The Kitchen
 
"The day begins with the tired entrance of the actors, there is still time for personal teasing and trivialities between the cooks and the waitresses, which represent at least six nationalities. Text and kitchen noises are so well fitted around each other, that the spectator has no trouble understanding the words. That is "Theater der Klaenge". Movement, words and kitchen sounds eventually swell up into a hurricane: it is now time to serve lunch, total hecticness. The public is abruptly thrown into the break. It is almost dreamlike when cooks and waitresses return to each other after their break. It is even time for a fight with ladles and egg-beaters. When the restaurant owner Marango begins his rounds again, shuffling between pots and pans, the spectator foresees: The tempo will rise again- to a hectic dinner sitting. It never gets there though. The German Peter, who on this day has dealt some, but also had to take a few, gets out of control, as the waitress Monique advises him their friendship is over. He whacks up the gas main with the kitchen hatchet. He has thereby brought the human machine, in which every individual is only a small wheel, to a standstill. Shock gives way to the pressure of the work bustle."

Das Gastgewerbe
 
 
"The company could have also named their production "the modern working stage", but this time the reference is to an existing piece. When the high point of the lunch service befalls like a hurricane, the music of kitchen sounds turns into cacophony and the choreography picks up intoxicating speed. This was already a feast for the eyes in the general rehearsal, and one felt with anxiety how the pressure rises in this kitchen inferno."

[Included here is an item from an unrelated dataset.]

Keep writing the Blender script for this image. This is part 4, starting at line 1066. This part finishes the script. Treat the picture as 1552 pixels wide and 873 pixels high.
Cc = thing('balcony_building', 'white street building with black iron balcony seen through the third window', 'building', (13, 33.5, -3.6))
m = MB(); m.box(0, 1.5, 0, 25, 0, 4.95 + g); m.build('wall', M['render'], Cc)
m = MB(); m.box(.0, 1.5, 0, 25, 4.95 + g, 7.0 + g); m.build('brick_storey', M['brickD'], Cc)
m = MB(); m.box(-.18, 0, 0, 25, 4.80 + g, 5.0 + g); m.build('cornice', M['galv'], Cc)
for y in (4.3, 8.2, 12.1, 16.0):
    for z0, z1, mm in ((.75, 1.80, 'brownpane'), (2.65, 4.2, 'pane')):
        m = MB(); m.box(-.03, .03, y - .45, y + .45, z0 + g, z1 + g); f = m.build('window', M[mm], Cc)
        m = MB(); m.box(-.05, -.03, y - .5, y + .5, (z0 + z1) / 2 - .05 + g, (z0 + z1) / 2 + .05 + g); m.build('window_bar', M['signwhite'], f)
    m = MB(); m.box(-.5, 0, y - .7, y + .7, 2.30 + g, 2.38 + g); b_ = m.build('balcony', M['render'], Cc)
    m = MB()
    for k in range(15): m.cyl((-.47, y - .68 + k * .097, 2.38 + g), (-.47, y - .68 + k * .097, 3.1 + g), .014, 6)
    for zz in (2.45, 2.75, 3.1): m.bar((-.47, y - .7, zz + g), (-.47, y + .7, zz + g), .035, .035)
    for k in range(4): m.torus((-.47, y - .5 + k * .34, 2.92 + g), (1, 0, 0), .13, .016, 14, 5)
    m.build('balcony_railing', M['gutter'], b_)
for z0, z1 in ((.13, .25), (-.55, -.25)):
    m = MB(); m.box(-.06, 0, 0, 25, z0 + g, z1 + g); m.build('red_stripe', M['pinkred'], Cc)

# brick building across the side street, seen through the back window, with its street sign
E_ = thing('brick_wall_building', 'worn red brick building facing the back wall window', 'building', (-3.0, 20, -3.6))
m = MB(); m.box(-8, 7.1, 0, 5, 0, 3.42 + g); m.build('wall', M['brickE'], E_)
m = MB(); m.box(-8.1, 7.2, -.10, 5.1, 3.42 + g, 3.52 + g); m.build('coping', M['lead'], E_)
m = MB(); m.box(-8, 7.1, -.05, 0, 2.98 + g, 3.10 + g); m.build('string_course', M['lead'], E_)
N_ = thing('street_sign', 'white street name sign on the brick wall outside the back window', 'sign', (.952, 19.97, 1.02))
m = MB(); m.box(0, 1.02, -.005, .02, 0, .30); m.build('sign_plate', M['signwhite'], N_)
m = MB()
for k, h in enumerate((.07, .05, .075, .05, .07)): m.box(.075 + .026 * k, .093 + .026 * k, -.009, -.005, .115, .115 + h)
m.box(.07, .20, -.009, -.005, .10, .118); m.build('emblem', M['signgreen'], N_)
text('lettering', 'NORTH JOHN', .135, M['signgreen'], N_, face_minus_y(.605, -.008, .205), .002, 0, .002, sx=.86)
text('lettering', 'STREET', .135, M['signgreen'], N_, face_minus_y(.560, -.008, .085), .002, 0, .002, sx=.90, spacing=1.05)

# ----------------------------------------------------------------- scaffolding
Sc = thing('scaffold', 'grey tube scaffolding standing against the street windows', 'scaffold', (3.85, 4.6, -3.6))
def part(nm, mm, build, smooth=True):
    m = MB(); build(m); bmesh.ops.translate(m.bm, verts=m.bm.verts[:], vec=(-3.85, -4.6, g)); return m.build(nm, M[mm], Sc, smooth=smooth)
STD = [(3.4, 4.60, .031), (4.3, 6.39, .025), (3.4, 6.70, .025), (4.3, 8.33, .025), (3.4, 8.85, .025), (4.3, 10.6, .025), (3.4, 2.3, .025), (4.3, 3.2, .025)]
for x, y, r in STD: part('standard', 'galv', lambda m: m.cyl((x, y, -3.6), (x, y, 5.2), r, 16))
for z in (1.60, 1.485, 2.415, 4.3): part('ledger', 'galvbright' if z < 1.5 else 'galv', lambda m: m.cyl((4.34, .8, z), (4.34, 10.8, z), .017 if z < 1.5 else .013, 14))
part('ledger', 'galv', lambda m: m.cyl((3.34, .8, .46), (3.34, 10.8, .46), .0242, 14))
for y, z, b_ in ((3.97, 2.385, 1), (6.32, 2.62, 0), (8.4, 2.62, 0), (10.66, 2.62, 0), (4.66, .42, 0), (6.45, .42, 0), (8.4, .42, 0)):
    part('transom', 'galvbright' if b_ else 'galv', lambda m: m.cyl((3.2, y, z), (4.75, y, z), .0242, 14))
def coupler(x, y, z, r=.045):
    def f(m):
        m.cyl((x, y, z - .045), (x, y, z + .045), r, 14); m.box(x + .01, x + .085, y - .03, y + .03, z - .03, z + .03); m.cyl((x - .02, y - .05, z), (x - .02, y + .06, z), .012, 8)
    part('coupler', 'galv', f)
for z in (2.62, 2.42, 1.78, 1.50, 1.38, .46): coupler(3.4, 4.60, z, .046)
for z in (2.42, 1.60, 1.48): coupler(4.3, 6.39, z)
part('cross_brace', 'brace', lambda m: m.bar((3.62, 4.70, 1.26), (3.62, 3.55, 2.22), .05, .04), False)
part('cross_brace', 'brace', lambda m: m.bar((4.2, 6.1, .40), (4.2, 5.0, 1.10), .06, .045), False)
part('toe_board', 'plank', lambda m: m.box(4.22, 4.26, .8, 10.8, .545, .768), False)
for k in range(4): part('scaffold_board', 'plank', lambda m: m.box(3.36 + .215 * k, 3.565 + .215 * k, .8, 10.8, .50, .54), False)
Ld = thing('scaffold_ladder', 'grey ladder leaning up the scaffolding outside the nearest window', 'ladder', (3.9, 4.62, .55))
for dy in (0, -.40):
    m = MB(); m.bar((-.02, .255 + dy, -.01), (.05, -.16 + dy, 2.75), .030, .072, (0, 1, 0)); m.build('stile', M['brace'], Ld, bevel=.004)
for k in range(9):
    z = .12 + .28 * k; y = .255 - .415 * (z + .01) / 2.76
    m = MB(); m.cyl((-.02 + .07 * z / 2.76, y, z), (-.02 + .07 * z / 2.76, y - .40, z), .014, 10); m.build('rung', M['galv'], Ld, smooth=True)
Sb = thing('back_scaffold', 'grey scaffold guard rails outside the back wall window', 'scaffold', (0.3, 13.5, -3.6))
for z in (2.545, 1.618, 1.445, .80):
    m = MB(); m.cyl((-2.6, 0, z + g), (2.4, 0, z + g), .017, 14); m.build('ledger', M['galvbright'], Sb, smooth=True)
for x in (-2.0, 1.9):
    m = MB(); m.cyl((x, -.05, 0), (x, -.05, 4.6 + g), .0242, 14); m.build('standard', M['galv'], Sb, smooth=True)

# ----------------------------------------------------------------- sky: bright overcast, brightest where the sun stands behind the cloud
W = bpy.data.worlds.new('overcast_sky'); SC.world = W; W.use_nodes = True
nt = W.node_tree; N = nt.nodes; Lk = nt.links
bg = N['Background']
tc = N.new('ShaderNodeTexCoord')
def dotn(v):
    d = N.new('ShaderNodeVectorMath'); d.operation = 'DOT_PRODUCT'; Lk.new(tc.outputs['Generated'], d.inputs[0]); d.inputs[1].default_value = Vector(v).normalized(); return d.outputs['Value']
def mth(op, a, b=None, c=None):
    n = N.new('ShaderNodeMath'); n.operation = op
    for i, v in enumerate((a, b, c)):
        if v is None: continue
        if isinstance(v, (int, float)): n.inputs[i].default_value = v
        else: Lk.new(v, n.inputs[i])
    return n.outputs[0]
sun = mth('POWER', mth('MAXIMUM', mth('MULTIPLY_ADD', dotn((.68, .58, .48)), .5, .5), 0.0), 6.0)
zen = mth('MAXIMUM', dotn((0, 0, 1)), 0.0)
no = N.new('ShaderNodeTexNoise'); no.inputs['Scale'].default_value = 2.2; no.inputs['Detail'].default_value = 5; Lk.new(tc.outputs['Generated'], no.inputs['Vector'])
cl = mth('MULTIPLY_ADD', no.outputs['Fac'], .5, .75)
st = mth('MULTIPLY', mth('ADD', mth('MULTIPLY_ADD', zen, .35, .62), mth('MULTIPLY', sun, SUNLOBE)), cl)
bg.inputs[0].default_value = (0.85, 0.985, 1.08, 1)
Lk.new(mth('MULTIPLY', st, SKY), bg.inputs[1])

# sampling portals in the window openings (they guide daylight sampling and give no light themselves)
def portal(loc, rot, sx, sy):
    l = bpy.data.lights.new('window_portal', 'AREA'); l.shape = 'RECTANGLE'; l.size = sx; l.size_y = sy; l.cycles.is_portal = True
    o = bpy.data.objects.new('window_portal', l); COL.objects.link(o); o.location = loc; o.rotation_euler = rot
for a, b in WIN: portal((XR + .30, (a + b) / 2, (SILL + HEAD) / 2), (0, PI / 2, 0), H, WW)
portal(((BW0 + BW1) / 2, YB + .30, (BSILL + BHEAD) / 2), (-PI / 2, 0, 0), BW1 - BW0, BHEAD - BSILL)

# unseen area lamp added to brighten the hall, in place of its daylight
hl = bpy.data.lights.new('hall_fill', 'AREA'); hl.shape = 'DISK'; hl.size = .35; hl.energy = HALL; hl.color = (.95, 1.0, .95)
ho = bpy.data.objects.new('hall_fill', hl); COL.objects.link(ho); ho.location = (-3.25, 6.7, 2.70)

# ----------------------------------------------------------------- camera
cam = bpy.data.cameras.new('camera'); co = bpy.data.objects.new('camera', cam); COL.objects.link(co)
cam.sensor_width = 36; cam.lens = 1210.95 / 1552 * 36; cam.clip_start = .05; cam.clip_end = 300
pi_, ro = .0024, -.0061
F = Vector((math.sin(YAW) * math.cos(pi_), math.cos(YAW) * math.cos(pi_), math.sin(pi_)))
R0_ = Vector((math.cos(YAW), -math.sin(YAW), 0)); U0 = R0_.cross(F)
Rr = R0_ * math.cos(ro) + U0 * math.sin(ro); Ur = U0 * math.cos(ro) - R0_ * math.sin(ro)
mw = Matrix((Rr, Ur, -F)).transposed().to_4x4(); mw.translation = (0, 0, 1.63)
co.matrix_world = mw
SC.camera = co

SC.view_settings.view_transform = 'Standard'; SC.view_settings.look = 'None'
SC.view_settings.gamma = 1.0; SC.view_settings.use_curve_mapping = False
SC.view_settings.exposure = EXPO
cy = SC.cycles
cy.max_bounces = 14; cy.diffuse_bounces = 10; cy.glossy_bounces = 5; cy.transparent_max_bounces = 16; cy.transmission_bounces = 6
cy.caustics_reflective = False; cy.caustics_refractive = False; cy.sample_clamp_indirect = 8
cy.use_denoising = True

Duesseldorfer Illustrierte
 
 
"Gigantic applause at the premiere in the theater house. It is already a work of considerable diligence, which Lensing and the Ensemble have achieved: no less than 24 actors are keeping busy in Mr. Marango’s restaurant. And when, in the huge with stoves, tables and ovens, opulently equipped kitchen, they hack away, cut, roast, it looks convincingly true to the detail. Here people are trimmed down to their function. When the waitresses bolt in, throwing the orders at the cooks, and these shout back the confirmations, a rhythm results which explains the automatism of this slave work."

Neue Rhein Zeitung
 
 
"Each single movement is perfectly integrated into the pantomimed work sequence, and culminates in the elegantly choreographed chaos of the lunch service, which closes with intermission. Almost without exception the actors are sublime: among them Joerg Balschun as Peter, Veronika Boehle as salad chef and above all the secretive leading figure of the evening, Heiko Seidel as the heavily accented Saxon "Zoni" Konrad."

Rheinische Post
 
 
"The stage of Juergen Steger, a unique feast for the eyes, reproduces the splendiferous atmosphere of a large kitchen with swinging doors: a gray and white maze of stoves, tables, work stations and counters. Each new arrival cultivates his entrance, an international work force of Germans, Frenchmen, Englishmen, and Greeks. There is dance, flirting, beating and chatting: over work, love, life and fantasies. Two fall out of the norm: Heiko Seidel, a "New one from the other side", from Halle. With his skillful accent he is perhaps the prize of the evening. At any rate he has the laughs on his side. Next to him only Joerg Balschun can prevail. He builds himself a triumphal arch out of buckets, pots, brooms, an unbeatable daydreamer in the image of a medieval knight."

Westdeutsche Zeitung
 
 
"Much effort was put out, in order to study the operation and to execute the true to detail, but without food, quasi pantomime. For the performance of "The Kitchen" wants to be a work of art as a whole, which shows the working world to be a hell machine in which man functions as a small wheel under great pressure. The high point comes at lunch time, during which movement escalates to a fast ballet, and acoustics to a cacophony of clatter and shouting."